Nah, it's cool. Just thorwing around ideas at the moment hoping one is like "wow, that's so simple. why didn't i think of that?"


I pretty much do a simple "two NPC class levels = 1 CR". It works well enough, and is in keeping with how to calculate CRs for monsters with class levels that are not related to their base abilities.

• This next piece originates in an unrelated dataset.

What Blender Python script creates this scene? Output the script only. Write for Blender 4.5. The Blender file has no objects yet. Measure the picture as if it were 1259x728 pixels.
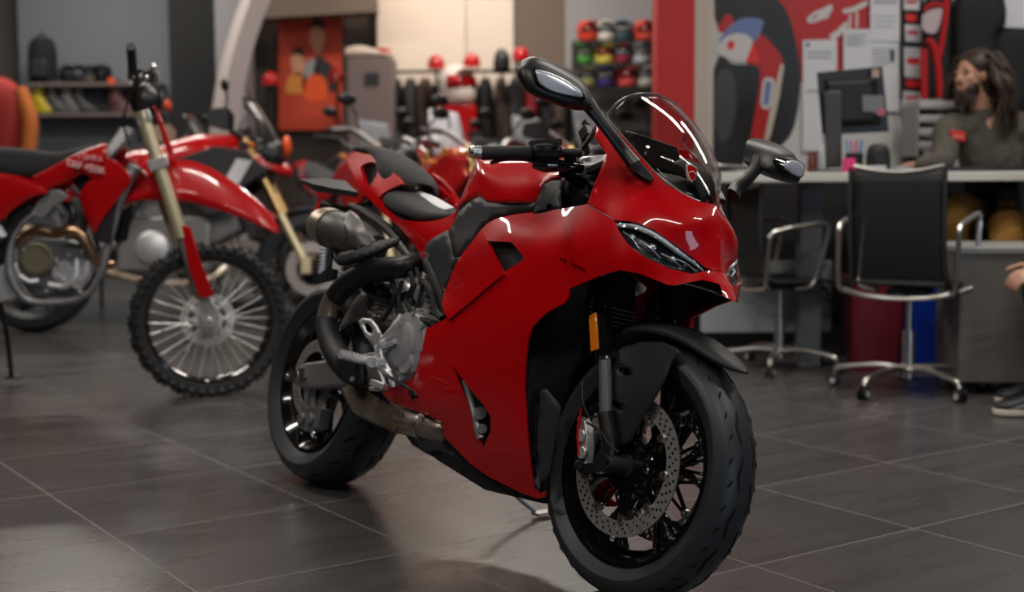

And really, why even calculate XP for a 15th level commoner? "Congratulations, the very experienced farmer finally drops... everyone gains a level" just doesn't sound right.

The Exchange

I noticed this problem as well in my current campaign (I'm running through the Red Hand of Doom). I allowed my characters to use a high number point buy, and to use a roll 2, pick highest method for HP at level. I have modified pretty much every NPC encounter thus far in RHoD one way or another. For every NPC, I use the same HP method my PCs did. Suddenly, my level 3 fighter hobgoblins can actually stand up to more than a round of punishment from one of the level 6 party members. I often give the more interesting NPCs the elite array and when appropriate, advance them to more HD without bumping them in CR. Sometimes I change feats to make them more effective, also.
I don't know if it's common, but I suspect it is, for PCs to be allowed higher abilities and HP than most monsters as written in the MM, not to mention that they will most likely be tweaked using rules not contained in the core books (though this is not true of the NPC stats contained *in* the RHoD book -- it references monsters found in core books). My methods bring the monsters in-line with my high-powered characters, and it doesn't take a whole lot of time (make yourself a chart of the average values for the HP rolls and it goes very quickly). My methods are working great from levels 4-6. I have a modified CR 6 green dragon that the party has fought at levels 4, 5, and 6 (a total of 5 encounters with the dragon), and the dragon has not yet been dispatched. Had I not tweaked him, he would have died in the second or third encounter.
It's not much help with wizards (because d4s suck). I may institute the d6 method mentioned above (I think it is standard in Arcana Evolved).